┌──

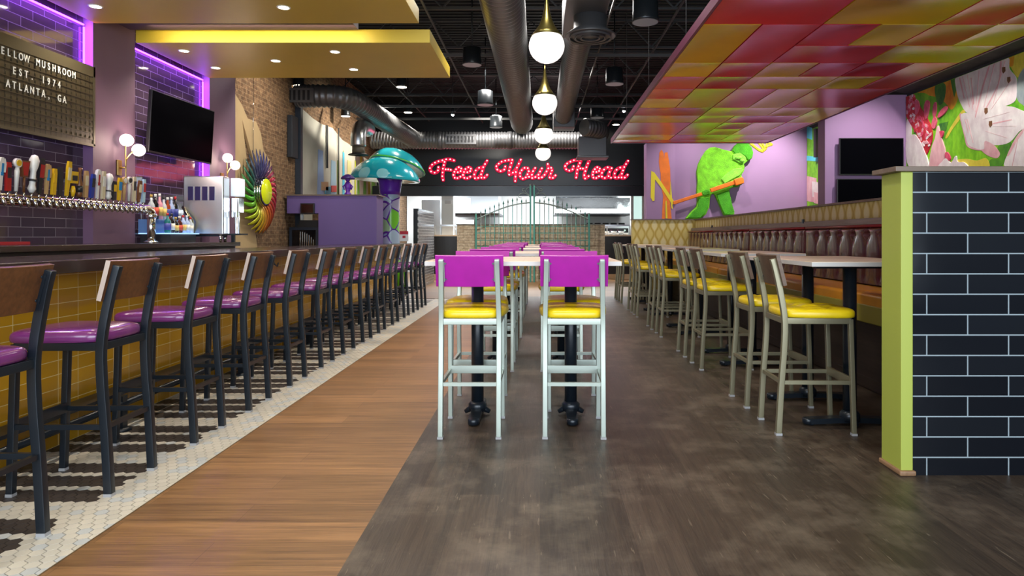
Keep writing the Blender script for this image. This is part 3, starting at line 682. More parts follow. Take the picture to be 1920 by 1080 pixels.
# ------------------------------------------------------------------ banquette
LEATHER = M('oxblood_leather', srgb(72, 26, 30), .24, 0, nz=(8, .2), coat=.6, bmp=(40, .12, .002))
OCHRE = M('ochre_vinyl', srgb(214, 146, 28), .32, 0, nz=(10, .06))
OLIVE = M('olive_vinyl', srgb(150, 142, 52), .4)
bq = thing('banquette', 'long booth bench with tufted oxblood back and ochre seat along the papered half wall', 'booth bench')
MB().box((2.62, 3.66, 0), (3.10, 13.33, .56)).box((2.60, 3.66, .02), (2.62, 13.33, .10)).build('bench_base', Mwood('dark_booth_wood', srgb(36, 28, 24), srgb(60, 48, 40), .5, 'Y', 10), bq)
MB().box((2.94, 3.66, 1.33), (3.10, 13.0, 1.388)).box((3.02, 3.66, 1.31), (3.10, 13.0, 1.345)).build('wood_rail', Mwood('weathered_rail', srgb(92, 78, 72), srgb(140, 126, 118), .5, 'Y', 10), bq, bevel=.003)
for y in (7.45, 11.4): MB().box((2.925, y - .012, 1.37), (2.95, y + .012, 1.415)).build('rail_clip', BLACKM, bq)
segs = [(3.66, 5.42), (5.42, 7.42), (7.42, 9.40), (9.40, 11.38), (11.38, 13.28)]
for a, b in segs:
    ny = 120; nz = 34; vs = []; pit = (b - a - .10) / 7
    for i in range(ny + 1):
        y = a + .006 + (b - a - .012) * i / ny
        for j in range(nz + 1):
            z = .80 + .515 * j / nz
            e = min(1, (y - a) / .03, (b - y) / .03); e = max(0, e) ** .5; et = min(1, (1.318 - z) / .03) ** .5
            ph = (y - a - .05) / pit; dy = (ph - round(ph)) * pit; k = round(ph)
            inner = 0 < k < 7
            zt = 1.245; h = .066
            if z < zt: 
                h -= (.016 * math.exp(-(abs(dy) / .045) ** 1.1)) * min(1, (z - .8) / .1 + .3)
            if inner: h -= .050 * math.exp(-((abs(dy) / .045) ** 1.2 + (abs(z - zt) / .045) ** 1.2))
            # diagonal pleats from each button up to the top edge and second buttons row
            if z >= zt: h -= .014 * math.exp(-(abs(dy) / .02) ** 1.3)
            vs.append((2.985 - h * e * max(.15, et) + (z - .8) * .03, y, z))
    fs = [(i * (nz + 1) + j, (i + 1) * (nz + 1) + j, (i + 1) * (nz + 1) + j + 1, i * (nz + 1) + j + 1) for i in range(ny) for j in range(nz)]
    mb = MB().add(vs, fs, 0, True).box((2.985, a + .006, .78), (3.10, b - .006, 1.31))
    c = mb.build('back_cushion', LEATHER, bq)
    for k in range(1, 7): MB().ball((2.974, a + .05 + k * pit, 1.245), .011, 8).build('button', LEATHER, c)
    MB().tube([(2.95, a + .02, 1.318), (2.95, b - .02, 1.318)], .014, 8).build('red_piping', M('red_piping', srgb(120, 26, 32), .3), c)
    MB().box((2.50, a + .004, .665), (2.985, b - .004, .785)).build('seat_cushion', OCHRE, bq, bevel=.028, seg=4)
    MB().box((2.492, a + .01, .56), (2.62, b - .01, .70)).build('seat_fascia', OLIVE, bq, bevel=.01)

# ------------------------------------------------------------------ hanging canopy
RED = [M('canopy_red_%d' % i, srgb(*c), .24, .12, nz=(2.5, .06)) for i, c in enumerate([(222, 50, 58), (210, 36, 50), (230, 70, 70)])]
YEL = [M('canopy_gold_%d' % i, srgb(*c), .24, .12, nz=(2.5, .06)) for i, c in enumerate([(236, 182, 30), (226, 168, 26), (240, 192, 52)])]
cn = thing('hanging_canopy', 'suspended ceiling cloud of red and gold panels over the booth tables', 'ceiling canopy', (0, 0, 0))
xs = [1.286, 1.756, 2.234, 2.70, 3.14, 3.617, 4.05]; ys = [3.56, 4.13, 4.70, 5.27, 5.86, 6.44, 7.0, 7.57, 8.12, 8.68, 9.25, 9.81, 10.40, 10.98, 11.55, 11.93]
R_, Y_ = 0, 1
panels = [  # (col0, col1, row0, row1, colour)
 (0,1,0,1,1),(1,3,0,1,0),(3,4,0,1,1),(4,6,0,1,0), (0,2,1,2,0),(2,3,1,2,1),(3,5,1,2,0),(5,6,1,2,1),
 (0,2,2,3,0),(2,4,2,3,1),(4,5,2,3,0),(5,6,2,3,0),
 (0,1,3,5,1),(1,2,3,5,0),(2,3,3,4,0),(3,4,3,4,1),(4,5,3,4,0),(5,6,3,4,1),(2,4,4,5,0),(4,6,4,5,1),
 (0,1,5,6,1),(1,2,5,6,0),(2,3,5,6,1),(3,4,5,6,0),(4,5,5,6,0),(5,6,5,7,0),
 (0,1,6,7,0),(1,2,6,7,0),(2,4,6,7,1),(4,5,6,7,1),
 (0,1,7,8,0),(0,1,8,9,1),(1,2,7,9,1),(2,3,7,9,0),(3,4,7,9,1),(4,6,7,9,0),
 (0,2,9,10,0),(2,4,9,10,1),(4,5,9,10,1),(5,6,9,11,1),(0,2,10,11,1),(2,3,10,11,1),(3,5,10,11,0),
 (0,2,11,13,0),(2,3,11,13,1),(3,4,11,12,0),(3,4,12,13,1),(4,5,11,13,1),(5,6,11,13,0),
 (0,2,13,14,1),(2,4,13,14,0),(4,6,13,14,1),(0,6,14,15,0)]
rp = random.Random(11); ZC = 2.90
for (c0, c1, r0, r1, col) in panels:
    x0, x1, y0, y1 = xs[c0] + .007, xs[c1] - .007, ys[r0] + .007, ys[r1] - .007
    n = 8; vs = []; ph = rp.uniform(.25, .75); am = .028 * rp.uniform(.6, 1)
    for i in range(n + 1):
        for j in range(n + 1):
            u, v = i / n, j / n; b = am * math.sin(PI * u) ** .8 * math.sin(PI * v) ** .8 if 0 < u < 1 and 0 < v < 1 else 0
            vs.append((x0 + (x1 - x0) * u, y0 + (y1 - y0) * v, ZC + b))
    fs = [(i * (n + 1) + j, (i + 1) * (n + 1) + j, (i + 1) * (n + 1) + j + 1, i * (n + 1) + j + 1) for i in range(n) for j in range(n)]
    MB().add(vs, fs, 0, True).add([(x0, y0, ZC + .03), (x1, y0, ZC + .03), (x1, y1, ZC + .03), (x0, y1, ZC + .03), (x0, y0, ZC), (x1, y0, ZC), (x1, y1, ZC), (x0, y1, ZC)], [(0, 1, 2, 3), (0, 4, 5, 1), (1, 5, 6, 2), (2, 6, 7, 3), (3, 7, 4, 0)], 0).build('panel', (RED if col == 0 else YEL)[rp.randrange(3)], cn)
FRM = M('magenta_frame', srgb(104, 18, 68), .4)
MB().box((1.262, 3.5, ZC - .006), (1.286, 11.95, ZC + .075)).box((4.05, 3.5, ZC - .006), (4.074, 11.95, ZC + .075)).box((1.262, 11.93, ZC - .006), (4.074, 11.955, ZC + .075)).box((1.262, 3.48, ZC - .006), (4.074, 3.5, ZC + .075)).box((1.286, 3.5, ZC + .055), (4.05, 11.93, ZC + .07)).build('frame', FRM, cn)
for y in (4.2, 6.4, 8.6, 10.8):
    for x in (1.40, 3.9): MB().tube([(x, y, ZC + .06), (x, y, 4.84)], .004, 6).build('hanger_wire', M('wire_grey', (.1, .1, .1), .5), cn)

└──

Repeat the material exactly as it reads, without any of its pictures.

Keep writing the Blender script for this image. This is part 3, starting at line 682. More parts follow. Take the picture to be 1920 by 1080 pixels.
# ------------------------------------------------------------------ banquette
LEATHER = M('oxblood_leather', srgb(72, 26, 30), .24, 0, nz=(8, .2), coat=.6, bmp=(40, .12, .002))
OCHRE = M('ochre_vinyl', srgb(214, 146, 28), .32, 0, nz=(10, .06))
OLIVE = M('olive_vinyl', srgb(150, 142, 52), .4)
bq = thing('banquette', 'long booth bench with tufted oxblood back and ochre seat along the papered half wall', 'booth bench')
MB().box((2.62, 3.66, 0), (3.10, 13.33, .56)).box((2.60, 3.66, .02), (2.62, 13.33, .10)).build('bench_base', Mwood('dark_booth_wood', srgb(36, 28, 24), srgb(60, 48, 40), .5, 'Y', 10), bq)
MB().box((2.94, 3.66, 1.33), (3.10, 13.0, 1.388)).box((3.02, 3.66, 1.31), (3.10, 13.0, 1.345)).build('wood_rail', Mwood('weathered_rail', srgb(92, 78, 72), srgb(140, 126, 118), .5, 'Y', 10), bq, bevel=.003)
for y in (7.45, 11.4): MB().box((2.925, y - .012, 1.37), (2.95, y + .012, 1.415)).build('rail_clip', BLACKM, bq)
segs = [(3.66, 5.42), (5.42, 7.42), (7.42, 9.40), (9.40, 11.38), (11.38, 13.28)]
for a, b in segs:
    ny = 120; nz = 34; vs = []; pit = (b - a - .10) / 7
    for i in range(ny + 1):
        y = a + .006 + (b - a - .012) * i / ny
        for j in range(nz + 1):
            z = .80 + .515 * j / nz
            e = min(1, (y - a) / .03, (b - y) / .03); e = max(0, e) ** .5; et = min(1, (1.318 - z) / .03) ** .5
            ph = (y - a - .05) / pit; dy = (ph - round(ph)) * pit; k = round(ph)
            inner = 0 < k < 7
            zt = 1.245; h = .066
            if z < zt: 
                h -= (.016 * math.exp(-(abs(dy) / .045) ** 1.1)) * min(1, (z - .8) / .1 + .3)
            if inner: h -= .050 * math.exp(-((abs(dy) / .045) ** 1.2 + (abs(z - zt) / .045) ** 1.2))
            # diagonal pleats from each button up to the top edge and second buttons row
            if z >= zt: h -= .014 * math.exp(-(abs(dy) / .02) ** 1.3)
            vs.append((2.985 - h * e * max(.15, et) + (z - .8) * .03, y, z))
    fs = [(i * (nz + 1) + j, (i + 1) * (nz + 1) + j, (i + 1) * (nz + 1) + j + 1, i * (nz + 1) + j + 1) for i in range(ny) for j in range(nz)]
    mb = MB().add(vs, fs, 0, True).box((2.985, a + .006, .78), (3.10, b - .006, 1.31))
    c = mb.build('back_cushion', LEATHER, bq)
    for k in range(1, 7): MB().ball((2.974, a + .05 + k * pit, 1.245), .011, 8).build('button', LEATHER, c)
    MB().tube([(2.95, a + .02, 1.318), (2.95, b - .02, 1.318)], .014, 8).build('red_piping', M('red_piping', srgb(120, 26, 32), .3), c)
    MB().box((2.50, a + .004, .665), (2.985, b - .004, .785)).build('seat_cushion', OCHRE, bq, bevel=.028, seg=4)
    MB().box((2.492, a + .01, .56), (2.62, b - .01, .70)).build('seat_fascia', OLIVE, bq, bevel=.01)

# ------------------------------------------------------------------ hanging canopy
RED = [M('canopy_red_%d' % i, srgb(*c), .24, .12, nz=(2.5, .06)) for i, c in enumerate([(222, 50, 58), (210, 36, 50), (230, 70, 70)])]
YEL = [M('canopy_gold_%d' % i, srgb(*c), .24, .12, nz=(2.5, .06)) for i, c in enumerate([(236, 182, 30), (226, 168, 26), (240, 192, 52)])]
cn = thing('hanging_canopy', 'suspended ceiling cloud of red and gold panels over the booth tables', 'ceiling canopy', (0, 0, 0))
xs = [1.286, 1.756, 2.234, 2.70, 3.14, 3.617, 4.05]; ys = [3.56, 4.13, 4.70, 5.27, 5.86, 6.44, 7.0, 7.57, 8.12, 8.68, 9.25, 9.81, 10.40, 10.98, 11.55, 11.93]
R_, Y_ = 0, 1
panels = [  # (col0, col1, row0, row1, colour)
 (0,1,0,1,1),(1,3,0,1,0),(3,4,0,1,1),(4,6,0,1,0), (0,2,1,2,0),(2,3,1,2,1),(3,5,1,2,0),(5,6,1,2,1),
 (0,2,2,3,0),(2,4,2,3,1),(4,5,2,3,0),(5,6,2,3,0),
 (0,1,3,5,1),(1,2,3,5,0),(2,3,3,4,0),(3,4,3,4,1),(4,5,3,4,0),(5,6,3,4,1),(2,4,4,5,0),(4,6,4,5,1),
 (0,1,5,6,1),(1,2,5,6,0),(2,3,5,6,1),(3,4,5,6,0),(4,5,5,6,0),(5,6,5,7,0),
 (0,1,6,7,0),(1,2,6,7,0),(2,4,6,7,1),(4,5,6,7,1),
 (0,1,7,8,0),(0,1,8,9,1),(1,2,7,9,1),(2,3,7,9,0),(3,4,7,9,1),(4,6,7,9,0),
 (0,2,9,10,0),(2,4,9,10,1),(4,5,9,10,1),(5,6,9,11,1),(0,2,10,11,1),(2,3,10,11,1),(3,5,10,11,0),
 (0,2,11,13,0),(2,3,11,13,1),(3,4,11,12,0),(3,4,12,13,1),(4,5,11,13,1),(5,6,11,13,0),
 (0,2,13,14,1),(2,4,13,14,0),(4,6,13,14,1),(0,6,14,15,0)]
rp = random.Random(11); ZC = 2.90
for (c0, c1, r0, r1, col) in panels:
    x0, x1, y0, y1 = xs[c0] + .007, xs[c1] - .007, ys[r0] + .007, ys[r1] - .007
    n = 8; vs = []; ph = rp.uniform(.25, .75); am = .028 * rp.uniform(.6, 1)
    for i in range(n + 1):
        for j in range(n + 1):
            u, v = i / n, j / n; b = am * math.sin(PI * u) ** .8 * math.sin(PI * v) ** .8 if 0 < u < 1 and 0 < v < 1 else 0
            vs.append((x0 + (x1 - x0) * u, y0 + (y1 - y0) * v, ZC + b))
    fs = [(i * (n + 1) + j, (i + 1) * (n + 1) + j, (i + 1) * (n + 1) + j + 1, i * (n + 1) + j + 1) for i in range(n) for j in range(n)]
    MB().add(vs, fs, 0, True).add([(x0, y0, ZC + .03), (x1, y0, ZC + .03), (x1, y1, ZC + .03), (x0, y1, ZC + .03), (x0, y0, ZC), (x1, y0, ZC), (x1, y1, ZC), (x0, y1, ZC)], [(0, 1, 2, 3), (0, 4, 5, 1), (1, 5, 6, 2), (2, 6, 7, 3), (3, 7, 4, 0)], 0).build('panel', (RED if col == 0 else YEL)[rp.randrange(3)], cn)
FRM = M('magenta_frame', srgb(104, 18, 68), .4)
MB().box((1.262, 3.5, ZC - .006), (1.286, 11.95, ZC + .075)).box((4.05, 3.5, ZC - .006), (4.074, 11.95, ZC + .075)).box((1.262, 11.93, ZC - .006), (4.074, 11.955, ZC + .075)).box((1.262, 3.48, ZC - .006), (4.074, 3.5, ZC + .075)).box((1.286, 3.5, ZC + .055), (4.05, 11.93, ZC + .07)).build('frame', FRM, cn)
for y in (4.2, 6.4, 8.6, 10.8):
    for x in (1.40, 3.9): MB().tube([(x, y, ZC + .06), (x, y, 4.84)], .004, 6).build('hanger_wire', M('wire_grey', (.1, .1, .1), .5), cn)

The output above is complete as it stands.